Sur le terrain comme sur les plateaux, des professionnels des médias, pourtant tenus à un strict devoir de neutralité, se sont illustrés par des postures incompatibles avec les principes fondamentaux du métier. T-shirts, casquettes, effigies de candidats, applaudissements et démonstrations de soutien politique ont parfois remplacé la distance professionnelle attendue d’un journaliste. Cette situation tranche avec les pratiques observées lors des campagnes antérieures.
Par le passé, notamment lors de la présidentielle de 2010 et de 2015, des reporters étaient certes désignés pour accompagner des candidats dans leurs déplacements, mais sans afficher publiquement une quelconque appartenance politique. La couverture électorale se faisait alors dans une relative retenue, respectueuse de l’éthique et de la déontologie.

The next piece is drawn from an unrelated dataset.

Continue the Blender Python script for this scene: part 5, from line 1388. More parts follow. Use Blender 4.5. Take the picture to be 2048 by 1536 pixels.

La rupture constatée cette année interroge d’autant plus qu’elle survient sous le regard impuissant de la Haute Autorité de la Communication (HAC), pourtant engagée dans une démarche d’assainissement du secteur des médias.
Si l’organe de régulation multiplie les exigences en matière de professionnalisme, de rigueur et de respect des textes, la question de la neutralité journalistique semble, pour l’heure, reléguée au second plan.
Certes, tous les journalistes ne sont pas logés à la même enseigne. Certains ont su préserver leur indépendance et produire un travail conforme aux standards professionnels. Mais le constat global reste préoccupant : une frange visible de la corporation n’a pas hésité à se confondre avec les militants, brouillant ainsi la frontière entre information et engagement politique.
Pour plusieurs observateurs, cette dérive s’explique par le contexte difficile que traverse la presse guinéenne, marqué par la fermeture de médias et la précarisation des acteurs. D’autres y voient les effets du rapprochement assumé de certains journalistes, parfois influents, avec les cercles politiques.
Quelles qu’en soient les raisons, l’enjeu demeure central. Dans une démocratie, le journaliste n’est ni militant ni acteur politique.
En renonçant à cette exigence, c’est la crédibilité de l’ensemble de la profession qui se trouve fragilisée, au risque d’éroder davantage la confiance du public dans l’information.